Es cierto que el poder embriaga, descontrola, a quien lo consume como si fuera agave. Pero también es verdad que a veces los tragos de agua que da el poderoso, el antidemócrata, sobre todo, cuando se tienen que tomar decisiones que son clave para el país, si son rápidos, con esa disimulada serenidad que caracteriza a los insolentes, sin duda producen exabruptos. Así le está pasando al presidente de la República. Siente que se le acaba el tiempo. Su sobriedad intelectual es un teatro del absurdo. Sus reformas se transforman en reformulaciones sin salida y su proyecto de nación no pasará incólume.
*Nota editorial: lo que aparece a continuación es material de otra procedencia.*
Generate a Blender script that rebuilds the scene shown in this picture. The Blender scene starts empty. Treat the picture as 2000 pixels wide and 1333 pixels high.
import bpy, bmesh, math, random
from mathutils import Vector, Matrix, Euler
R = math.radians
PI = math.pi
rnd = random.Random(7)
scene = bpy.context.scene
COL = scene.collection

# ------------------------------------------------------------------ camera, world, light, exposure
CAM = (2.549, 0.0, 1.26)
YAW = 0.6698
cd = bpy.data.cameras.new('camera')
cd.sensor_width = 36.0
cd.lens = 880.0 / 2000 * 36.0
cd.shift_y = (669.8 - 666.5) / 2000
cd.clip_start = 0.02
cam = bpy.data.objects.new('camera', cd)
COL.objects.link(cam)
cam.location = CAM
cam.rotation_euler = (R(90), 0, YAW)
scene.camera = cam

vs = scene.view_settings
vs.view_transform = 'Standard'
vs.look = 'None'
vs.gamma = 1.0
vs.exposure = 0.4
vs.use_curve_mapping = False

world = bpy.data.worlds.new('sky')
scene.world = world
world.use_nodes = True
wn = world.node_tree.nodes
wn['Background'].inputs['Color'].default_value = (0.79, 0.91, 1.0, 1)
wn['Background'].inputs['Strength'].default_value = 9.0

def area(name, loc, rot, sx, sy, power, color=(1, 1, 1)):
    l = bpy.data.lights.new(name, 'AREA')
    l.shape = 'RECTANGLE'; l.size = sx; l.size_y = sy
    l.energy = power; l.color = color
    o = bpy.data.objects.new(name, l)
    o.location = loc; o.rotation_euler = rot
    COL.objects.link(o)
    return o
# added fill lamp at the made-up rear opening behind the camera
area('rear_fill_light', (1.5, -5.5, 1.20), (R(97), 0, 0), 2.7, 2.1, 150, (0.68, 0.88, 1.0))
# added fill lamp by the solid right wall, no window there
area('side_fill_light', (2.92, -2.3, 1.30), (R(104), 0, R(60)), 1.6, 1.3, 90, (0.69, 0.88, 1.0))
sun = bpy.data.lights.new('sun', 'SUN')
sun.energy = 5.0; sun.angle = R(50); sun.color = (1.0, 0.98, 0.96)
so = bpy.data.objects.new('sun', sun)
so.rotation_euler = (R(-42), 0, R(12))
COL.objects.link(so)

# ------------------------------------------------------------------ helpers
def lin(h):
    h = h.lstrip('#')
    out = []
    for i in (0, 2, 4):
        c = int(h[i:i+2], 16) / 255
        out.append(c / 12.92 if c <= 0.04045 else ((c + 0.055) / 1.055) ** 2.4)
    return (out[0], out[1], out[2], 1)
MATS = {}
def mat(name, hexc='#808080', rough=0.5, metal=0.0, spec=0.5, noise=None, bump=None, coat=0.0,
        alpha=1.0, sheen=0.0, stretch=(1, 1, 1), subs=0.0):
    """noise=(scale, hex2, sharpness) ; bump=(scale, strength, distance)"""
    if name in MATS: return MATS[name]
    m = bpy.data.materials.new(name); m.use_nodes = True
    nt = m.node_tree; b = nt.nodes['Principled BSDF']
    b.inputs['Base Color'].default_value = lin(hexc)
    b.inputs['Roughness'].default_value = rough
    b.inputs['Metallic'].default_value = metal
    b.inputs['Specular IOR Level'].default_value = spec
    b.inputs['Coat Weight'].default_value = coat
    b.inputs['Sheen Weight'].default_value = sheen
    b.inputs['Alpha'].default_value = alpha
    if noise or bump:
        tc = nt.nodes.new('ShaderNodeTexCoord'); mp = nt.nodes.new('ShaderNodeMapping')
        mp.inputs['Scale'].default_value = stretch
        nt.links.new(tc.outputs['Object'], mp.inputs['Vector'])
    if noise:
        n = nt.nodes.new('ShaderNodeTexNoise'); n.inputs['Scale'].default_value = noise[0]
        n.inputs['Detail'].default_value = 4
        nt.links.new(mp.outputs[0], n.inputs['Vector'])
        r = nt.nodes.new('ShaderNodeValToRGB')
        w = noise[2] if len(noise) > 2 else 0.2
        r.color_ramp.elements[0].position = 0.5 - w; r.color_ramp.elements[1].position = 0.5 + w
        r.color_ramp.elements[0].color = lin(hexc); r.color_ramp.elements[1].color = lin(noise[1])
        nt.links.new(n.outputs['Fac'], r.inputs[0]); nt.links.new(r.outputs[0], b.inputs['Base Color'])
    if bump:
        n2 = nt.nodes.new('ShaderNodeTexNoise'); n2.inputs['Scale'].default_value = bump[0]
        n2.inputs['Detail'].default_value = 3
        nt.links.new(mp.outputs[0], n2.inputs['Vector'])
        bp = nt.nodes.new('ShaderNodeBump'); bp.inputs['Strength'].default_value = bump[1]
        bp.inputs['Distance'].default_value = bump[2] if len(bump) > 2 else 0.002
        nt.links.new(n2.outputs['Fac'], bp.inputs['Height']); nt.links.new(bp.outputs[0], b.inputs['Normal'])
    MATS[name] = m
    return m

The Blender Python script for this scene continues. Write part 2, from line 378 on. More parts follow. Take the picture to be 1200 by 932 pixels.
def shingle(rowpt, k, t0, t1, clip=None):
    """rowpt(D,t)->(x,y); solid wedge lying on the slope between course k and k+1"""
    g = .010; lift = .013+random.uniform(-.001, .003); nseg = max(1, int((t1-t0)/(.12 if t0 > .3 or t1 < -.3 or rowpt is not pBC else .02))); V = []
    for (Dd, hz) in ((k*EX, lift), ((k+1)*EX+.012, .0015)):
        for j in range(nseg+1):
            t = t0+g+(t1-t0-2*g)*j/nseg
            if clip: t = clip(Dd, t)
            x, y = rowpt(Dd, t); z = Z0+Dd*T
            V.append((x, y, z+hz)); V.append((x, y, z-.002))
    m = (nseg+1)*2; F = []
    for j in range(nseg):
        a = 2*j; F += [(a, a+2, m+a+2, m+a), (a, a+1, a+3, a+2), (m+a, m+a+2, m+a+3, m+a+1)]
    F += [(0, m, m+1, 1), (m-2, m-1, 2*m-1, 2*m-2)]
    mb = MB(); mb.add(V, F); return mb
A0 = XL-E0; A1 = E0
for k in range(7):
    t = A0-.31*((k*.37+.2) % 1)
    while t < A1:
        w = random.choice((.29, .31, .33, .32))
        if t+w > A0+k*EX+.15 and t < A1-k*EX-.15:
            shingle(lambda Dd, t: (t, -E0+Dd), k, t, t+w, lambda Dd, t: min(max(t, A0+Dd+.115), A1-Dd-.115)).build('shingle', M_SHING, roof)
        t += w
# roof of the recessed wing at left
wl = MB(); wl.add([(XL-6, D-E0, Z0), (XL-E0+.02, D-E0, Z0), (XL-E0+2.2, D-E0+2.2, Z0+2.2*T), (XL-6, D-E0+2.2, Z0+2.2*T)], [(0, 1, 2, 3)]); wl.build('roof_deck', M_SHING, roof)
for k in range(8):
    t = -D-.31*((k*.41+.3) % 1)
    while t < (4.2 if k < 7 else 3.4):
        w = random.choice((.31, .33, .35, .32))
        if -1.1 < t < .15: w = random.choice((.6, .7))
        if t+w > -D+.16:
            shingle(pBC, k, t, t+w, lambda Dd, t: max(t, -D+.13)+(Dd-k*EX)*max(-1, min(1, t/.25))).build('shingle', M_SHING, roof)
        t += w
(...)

Por eso, durante la cruda moral, ya sacó a pasear militares, por eso quiere reventar al INE.
La contradicción acompaña el mandatario no como una condición más de lo humano, sino como su cualidad principal, ya no busca cómo escapar de sus telarañas dado que le conviene seguir enredando a sus discípulos. Sus comparsas en todos los ámbitos de la vida pública, han dejado la borrachera que dejó la 4T y lo están invitando a la fiesta del desamparo. Esto se irá haciendo cada vez más evidente conforme pasen los meses y será en septiembre cuando termine de explotar Andrés Manuel contra sus adversarios, sus “amigos” y los prófugos de sus fallidas políticas públicas. Nadie se salvará como fariseos huyendo del templo.
¿Qué o quién será el responsable de que el presidente acabe por envenenarse de odio y desprecio a las minorías que no votaron por él? La peor cosa que le ha pasado en esa catarsis de arrebatos es que ya ni prometer sabe, y aunque la elocuencia no es uno de sus principales atributos, su desfachatez y comunicación no verbal continua generando aprecio y admiración en los menos informados, puesto que en su “república del amor”, el pensamiento libre no es bienvenido.
Tal y como lo ha mencionado Roger Bartra, uno de sus críticos más avezados, AMLO no es un gobernante de izquierda ya que, si se rastrea bien, posee más rasgos de la derecha populista, por lo que prácticamente sus tentaciones y demonios radican ahí, en ese sitio en el que tarde o temprano lo mutará de nuevo en lo que siempre ha sido, un priista de cepa. Al final, el agave lopezportillista, del que aún bebe el inquilino de Palacio, hará sus estragos. Tal vez, sin una reforma electoral a modo, lo único que le quede es defender el peso como un perro. ¡Salud!